И Москва к этой концентрации всего, что когда-то принадлежало Советскому Союзу, очень стремилась. Например, Российская Федерация в 1993 году взяла на себя все долги бывших союзных республик (а единый советский внешний долг был изначально разделён между ними в определённых пропорциях). И связано это вовсе не с тем, что в правительстве сидели некомпетентные люди, только и думающие как бы посыпать голову пеплом, всё всем выплатить, а своим должникам напротив — всё простить. За это бремя Россия получила монопольное право на иностранные активы и имущество бывшего единого государства. Принять столь богатое наследство без наследования долгов было невозможно, но, по-видимому, дальнейшая выгода это окупила. Но проблема существовала и с другой стороны — речь идёт о разделе имущества между субъектами самой Российской Федерации, потому что иногда оно не принадлежало ни конкретному региону, ни даже РСФСР. В Чечне, например, все основные средства производства на 95 % были в общесоюзном подчинении, то есть принадлежали СССР в целом[57]
.Остановиться сейчас подробнее на вопросах создания нового российского федерализма и того, почему он вышел именно таким, каков он есть, значило бы сильно замедлить и без того растянутое повествование. Но всех интересующихся я отсылаю к книге Владимира Лысенко «От Татарстана до Чечни (становление нового российского федерализма)». Лысенко, будучи одним из «пионеров» демократического движения перестроечной волны и ярым антикоммунистом, занимал должность зам. председателя Госкомнаца и стоял у истоков федеративного устройства нашей страны. Несмотря на личность автора, его работа более чем информативна. По ней хорошо видно, что низкая самостоятельность большинства субъектов РФ — вполне закономерный итог того, что из-под этого федерализма весьма оперативно «выдернули» экономическую основу.

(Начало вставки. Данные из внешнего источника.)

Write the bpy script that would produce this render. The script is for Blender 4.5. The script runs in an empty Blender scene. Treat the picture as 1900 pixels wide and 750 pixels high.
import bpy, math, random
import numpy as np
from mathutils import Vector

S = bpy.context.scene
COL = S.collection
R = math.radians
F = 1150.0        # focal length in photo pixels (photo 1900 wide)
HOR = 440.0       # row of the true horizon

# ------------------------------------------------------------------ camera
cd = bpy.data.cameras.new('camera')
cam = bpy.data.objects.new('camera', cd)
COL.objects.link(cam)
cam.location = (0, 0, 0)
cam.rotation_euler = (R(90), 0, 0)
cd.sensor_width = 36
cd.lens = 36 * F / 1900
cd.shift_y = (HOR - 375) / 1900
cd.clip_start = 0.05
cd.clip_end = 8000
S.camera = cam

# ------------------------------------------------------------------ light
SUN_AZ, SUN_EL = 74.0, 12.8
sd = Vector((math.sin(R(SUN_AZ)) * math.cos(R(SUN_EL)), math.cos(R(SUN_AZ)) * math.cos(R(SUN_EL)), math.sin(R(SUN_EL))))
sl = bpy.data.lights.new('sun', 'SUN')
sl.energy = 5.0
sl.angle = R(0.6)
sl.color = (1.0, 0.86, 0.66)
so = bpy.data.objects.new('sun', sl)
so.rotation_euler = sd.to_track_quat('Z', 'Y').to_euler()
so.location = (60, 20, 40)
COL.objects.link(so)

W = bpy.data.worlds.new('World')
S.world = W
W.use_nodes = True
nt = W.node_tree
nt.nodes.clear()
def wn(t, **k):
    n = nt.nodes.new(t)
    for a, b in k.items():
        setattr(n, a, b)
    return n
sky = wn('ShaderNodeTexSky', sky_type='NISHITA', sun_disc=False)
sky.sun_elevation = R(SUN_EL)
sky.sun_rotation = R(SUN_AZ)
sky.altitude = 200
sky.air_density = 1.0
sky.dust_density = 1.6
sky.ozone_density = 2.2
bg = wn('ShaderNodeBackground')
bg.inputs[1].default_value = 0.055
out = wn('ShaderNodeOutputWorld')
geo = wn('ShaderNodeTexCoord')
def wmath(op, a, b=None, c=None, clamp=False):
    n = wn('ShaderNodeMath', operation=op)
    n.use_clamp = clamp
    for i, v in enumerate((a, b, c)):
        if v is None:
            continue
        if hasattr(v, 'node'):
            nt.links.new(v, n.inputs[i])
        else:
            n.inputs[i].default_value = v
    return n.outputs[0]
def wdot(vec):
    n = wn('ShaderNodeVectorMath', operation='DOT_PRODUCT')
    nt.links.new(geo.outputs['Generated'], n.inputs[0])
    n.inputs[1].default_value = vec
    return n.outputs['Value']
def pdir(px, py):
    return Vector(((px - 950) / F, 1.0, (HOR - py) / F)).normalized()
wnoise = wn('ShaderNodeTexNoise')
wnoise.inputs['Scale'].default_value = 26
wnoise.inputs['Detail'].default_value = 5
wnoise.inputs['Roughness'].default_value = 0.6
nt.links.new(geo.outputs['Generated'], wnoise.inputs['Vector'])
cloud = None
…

Пока что достаточно отметить то, что такие обвинения, высказываемые чеченскими сепаратистами в сторону России, как сохранение «имперского мышления», «русизм», «нарушение обещаний о самоопределении» на заре этого движения выглядели куда прозаичнее. Даже с налётом торгашеского цинизма. Вот что Джохар Дудаев ответил корреспонденту газеты «Советская Россия» в 1991 году, когда речь зашла о минском соглашении:
«Государства — члены так называемого СНГ — будут претендовать на правопреемственность бывшего СССР. Но в чём? В контроле над ядерным оружием, над валютой, над всем хозяйством. Однако всё это создавалось усилиями всего народа, в том числе тех республик, кто не разделяют идею СНГ. Почему они должны быть обделены в этом? Я считаю, что это вполне справедливые вопросы, которые должны быть заданы славянам другими республиками»[58]
.СНГ, как известно, оказался структурой мертворождённой и реальным правопреемником СССР единолично стала Российская Федерация. Тут и складывается образ врага. Вот как изменилась риторика президента самопровозглашённой республики в 1992 году:
«Мы сегодня целиком и полностью зависим от финансово-экономической политики России, она держит против нас блокаду почти год. Россия монопольно присвоила себе функции правопреемника Союза, загребла богатства, а всех оставила с долгами. С помощью войск»[59]
.На этой почве, на мой взгляд, и выстроены все конфликты, возникавшие между Москвой и окраинами в процессе построения нового российского федерализма — это передел собственности бывшего СССР, итоги которого закладывали вектор развития тех или иных субъектов на десятилетия вперёд. Чечня в этом плане не исключение, просто местная элита имела более благоприятные, с точки зрения нестабильности региона, условия, чтобы реализовать свои амбиции в спасении накопленных в советский период богатств от вездесущей «руки Москвы». Причём не нужно забывать, что делили, по сути, не своё — весь этот потенциал был накоплен при другой общественной системе несколькими поколениями трудового народа, никакого «правого» участника этого спора в принципе быть не могло, мог быть только сильнейший.